2023 wird der Flughafen wieder für 9 Monate geschlossen, diesmal aber für eine große Runway-Verlängerung von 2300m auf 2800m um auch die größten Narrowbody-Aircraft (A321XLR und B737-900) bei jedem Wetter abfertigen zu können. Dies dürfte wohl auch der Wunsch der Low Cost-Carrier sein. Ob dann auch Langstreckenflüge angeboten werden wird man sehen.
Das Airport Management hofft aber auch mit der Erweiterung andere Legacy Carrier für den Stadtflughafen begeistern zu können. Flüge zu Hubs wie Frankfurt, München, Paris oder Amsterdam stehen auf dem Wunschzettel, für die Zeit nach der Pistenverlängerung.

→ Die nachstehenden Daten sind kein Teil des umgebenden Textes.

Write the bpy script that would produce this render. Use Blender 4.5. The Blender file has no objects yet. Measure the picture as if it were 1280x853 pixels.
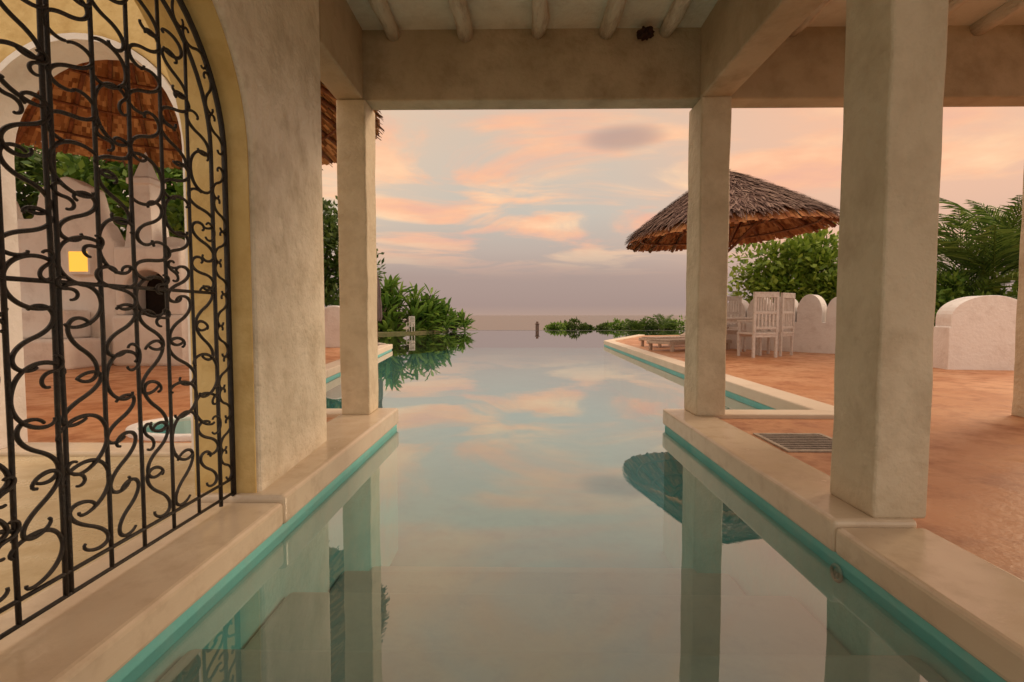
import bpy, bmesh, math, random
from mathutils import Vector, Matrix
random.seed(7)
SC = bpy.context.scene
COL = SC.collection
PI = math.pi
R = math.radians

# ------------------------------------------------------------------ helpers
class MB:
    def __init__(s):
        s.v = []; s.f = []
    def add(s, vs, fs):
        o = len(s.v); s.v.extend([tuple(v) for v in vs]); s.f.extend([tuple(i + o for i in f) for f in fs])
    def box(s, x0, y0, z0, x1, y1, z1, M=None):
        vs = [Vector(p) for p in ((x0,y0,z0),(x1,y0,z0),(x1,y1,z0),(x0,y1,z0),(x0,y0,z1),(x1,y0,z1),(x1,y1,z1),(x0,y1,z1))]
        if M: vs = [M @ v for v in vs]
        s.add(vs, [(0,3,2,1),(4,5,6,7),(0,1,5,4),(1,2,6,5),(2,3,7,6),(3,0,4,7)])
    def extrude(s, pts, f0, f1):
        n = len(pts)
        vs = [f0(p) for p in pts] + [f1(p) for p in pts]
        fs = [tuple(range(n)), tuple(range(2*n-1, n-1, -1))]
        for i in range(n):
            j = (i+1) % n
            fs.append((i, j, n+j, n+i))
        s.add(vs, fs)
    def prism(s, poly, z0, z1):
        s.extrude(poly, lambda p: (p[0], p[1], z0), lambda p: (p[0], p[1], z1))
    def tube(s, pts, r, n=8, closed=False, a0=0.0):
        pts = [Vector(p) for p in pts]; m = len(pts)
        rs = r if isinstance(r, (list, tuple)) else [r]*m
        t0 = (pts[1]-pts[0]).normalized()
        up = Vector((0,0,1)) if abs(t0.z) < 0.9 else Vector((1,0,0))
        if a0: up = Vector((1,0,0))
        a = t0.cross(up).normalized()
        vs = []; fs = []
        for i in range(m):
            if closed: t = (pts[(i+1)%m]-pts[i-1])
            elif i == 0: t = pts[1]-pts[0]
            elif i == m-1: t = pts[-1]-pts[-2]
            else: t = pts[i+1]-pts[i-1]
            t.normalize()
            a = (a - t*a.dot(t)).normalized(); b = t.cross(a)
            for k in range(n):
                an = 2*PI*k/n + a0
                vs.append(pts[i] + (a*math.cos(an)+b*math.sin(an))*rs[i])
        for i in range(m if closed else m-1):
            for k in range(n):
                i2 = (i+1) % m
                fs.append((i*n+k, i*n+(k+1)%n, i2*n+(k+1)%n, i2*n+k))
        if not closed:
            fs.append(tuple(range(n-1,-1,-1))); fs.append(tuple(range((m-1)*n, m*n)))
        s.add(vs, fs)
    def lathe(s, prof, c, n=24, M=None):
        vs = []; fs = []; m = len(prof)
        for r, z in prof:
            for k in range(n):
                a = 2*PI*k/n
                v = Vector((r*math.cos(a), r*math.sin(a), z))
                if M: v = M @ v
                vs.append(v + Vector(c))
        for i in range(m-1):
            for k in range(n):
                fs.append((i*n+k, i*n+(k+1)%n, (i+1)*n+(k+1)%n, (i+1)*n+k))
        fs.append(tuple(range(n-1,-1,-1))); fs.append(tuple(range((m-1)*n, m*n)))
        s.add(vs, fs)
    def build(s, name, mat, parent=None, bevel=0.0, smooth=False, fix=True, seg=2):
        me = bpy.data.meshes.new(name)
        me.from_pydata(s.v, [], s.f); me.update()
        if fix:
            bm = bmesh.new(); bm.from_mesh(me)
            bmesh.ops.recalc_face_normals(bm, faces=bm.faces[:])
            bm.to_mesh(me); bm.free()
        if smooth:
            for p in me.polygons: p.use_smooth = True
        me.materials.append(mat)
        o = bpy.data.objects.new(name, me); COL.objects.link(o)
        if parent:
            o.parent = parent
            o.matrix_parent_inverse = Matrix.Translation(root_of(parent)).inverted()
        if bevel:
            b = o.modifiers.new('bevel', 'BEVEL'); b.width = bevel; b.segments = seg
            b.limit_method = 'ANGLE'; b.angle_limit = R(40)
        return o

def root_of(o):
    if o.type == 'EMPTY': return o.location.copy()
    return Vector((0,0,0))
def thing(name, label, cat, loc=(0,0,0), group=None):
    o = bpy.data.objects.new(name, None); COL.objects.link(o)
    o.location = loc; o.empty_display_size = .2
    return tag(o, label, cat, group)
def tag(o, label, cat, group=None, kind=None):
    o['label'] = label; o['category'] = cat
    if group: o['group'] = group
    if kind: o['kind'] = kind
    return o
def struct(o, label, cat): return tag(o, label, cat, None, 'structure')
def dup(root, loc, rz, label, sc=1.0):
    r = root.copy(); COL.objects.link(r); r.location = loc; r.rotation_euler = (0,0,rz); r.scale = (sc,sc,sc)
    r['label'] = label
    for ch in list(root.children):
        c = ch.copy(); COL.objects.link(c); c.parent = r
        for g in list(ch.children):
            d = g.copy(); COL.objects.link(d); d.parent = c
    return r

# ------------------------------------------------------------------ materials
def nm(name):
    m = bpy.data.materials.new(name); m.use_nodes = True
    nt = m.node_tree; b = nt.nodes['Principled BSDF']
    return m, nt, b
def node(nt, t, **kw):
    n = nt.nodes.new(t)
    for k, v in kw.items():
        if k in n.inputs: n.inputs[k].default_value = v
        else: setattr(n, k, v)
    return n
def ramp(nt, stops, fac=None):
    n = nt.nodes.new('ShaderNodeValToRGB'); e = n.color_ramp.elements
    while len(e) < len(stops): e.new(.5)
    for el, (p, c) in zip(e, stops):
        el.position = p; el.color = (*c, 1) if len(c) == 3 else c
    if fac: nt.links.new(fac, n.inputs['Fac'])
    return n
def mixc(nt, fac, a, b, mode='MIX'):
    n = nt.nodes.new('ShaderNodeMix'); n.data_type = 'RGBA'; n.blend_type = mode
    for i, val in ((0, fac), (6, a), (7, b)):
        if isinstance(val, (int, float)): n.inputs[i].default_value = val
        elif isinstance(val, tuple): n.inputs[i].default_value = (*val, 1)
        else: nt.links.new(val, n.inputs[i])
    return n.outputs[2]
def surf(name, c1, c2, c3, scale=1.6, fine=9.0, rough=.6, bump=.25, bscale=30.0, spec=.4, rvar=0.0, stretch=(1,1,1), lo=.36, hi=.62, f0=.45, f1=.72):
    m, nt, b = nm(name); L = nt.links
    tc = node(nt, 'ShaderNodeTexCoord'); mp = node(nt, 'ShaderNodeMapping')
    mp.inputs['Scale'].default_value = stretch
    L.new(tc.outputs['Object'], mp.inputs['Vector'])
    n1 = node(nt, 'ShaderNodeTexNoise', Scale=scale, Detail=4.0, Roughness=.6); L.new(mp.outputs[0], n1.inputs['Vector'])
    n2 = node(nt, 'ShaderNodeTexNoise', Scale=fine, Detail=5.0, Roughness=.65); L.new(mp.outputs[0], n2.inputs['Vector'])
    r1 = ramp(nt, [(lo, c1), (hi, c2)], n1.outputs['Fac'])
    r2 = ramp(nt, [(f0, (0,0,0)), (f1, (1,1,1))], n2.outputs['Fac'])
    c = mixc(nt, r2.outputs['Color'], r1.outputs['Color'], c3)
    L.new(c, b.inputs['Base Color'])
    n3 = node(nt, 'ShaderNodeTexNoise', Scale=bscale, Detail=3.0, Roughness=.6); L.new(mp.outputs[0], n3.inputs['Vector'])
    ad = node(nt, 'ShaderNodeMath', operation='MULTIPLY_ADD'); L.new(n2.outputs['Fac'], ad.inputs[0]); ad.inputs[1].default_value = 2.0; L.new(n3.outputs['Fac'], ad.inputs[2])
    bp = node(nt, 'ShaderNodeBump', Strength=bump, Distance=.02); L.new(ad.outputs[0], bp.inputs['Height'])
    L.new(bp.outputs[0], b.inputs['Normal'])
    b.inputs['Roughness'].default_value = rough
    if rvar:
        mr = node(nt, 'ShaderNodeMapRange'); L.new(n2.outputs['Fac'], mr.inputs[0])
        mr.inputs[1].default_value = .3; mr.inputs[2].default_value = .7; mr.inputs[3].default_value = rough-rvar; mr.inputs[4].default_value = rough+rvar
        L.new(mr.outputs[0], b.inputs['Roughness'])
    b.inputs['Specular IOR Level'].default_value = spec
    return m
def leafmat(name, stops, transl=.3, rough=.5):
    m, nt, b = nm(name); L = nt.links
    g = node(nt, 'ShaderNodeNewGeometry')
    r = ramp(nt, stops, g.outputs['Random Per Island'])
    L.new(r.outputs['Color'], b.inputs['Base Color']); b.inputs['Roughness'].default_value = rough
    b.inputs['Specular IOR Level'].default_value = .3
    if transl:
        t = node(nt, 'ShaderNodeBsdfTranslucent'); L.new(r.outputs['Color'], t.inputs['Color'])
        mx = node(nt, 'ShaderNodeMixShader'); mx.inputs[0].default_value = transl
        L.new(b.outputs[0], mx.inputs[1]); L.new(t.outputs[0], mx.inputs[2])
        L.new(mx.outputs[0], nt.nodes['Material Output'].inputs['Surface'])
    return m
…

Für viele Geschäftskunden wäre die zentrumsnahe Lage und gute öffentliche Anbindung (Taxis, Busse) sicherlich die bessere Option für die Stadt Kiew wäre, obwohl der U-Bahnanschluss des Terminals noch ein langfristiger Wunsch bleiben dürfte.
Mit den Nachbarn hat der Flughafen ein sehr gutes Verhältnis, was für einen Stadtflughafen mit 24h Betrieb nicht selbstverständlich ist. Es liegt wohl daran, dass der Flughafen bereits seit 97 Jahren existiertr und die neuen zivilen Flugzeuge immer leiser werden. Auch ist der Flughafen ein wichtiger und guter Arbeitgeber mit Engagement für die Region.
Für Luftfahrtfans lohnt der Besuch des Flughafens jedenfalls, denn neben den Privatflugzeugen kann man noch fliegende Antonovs von Motor Sich auf Inlandsflügen bestaunen und eines der besten Flugzeugmusen der Welt, das staatliche Oleg Antonov State Aviation Museum, besichtigen.
Hinweis: Der Kyiv Sikorsky International Airport (IEV) finanzierte die Reise nach Kiew. Vielen Dank für die Möglichkeit.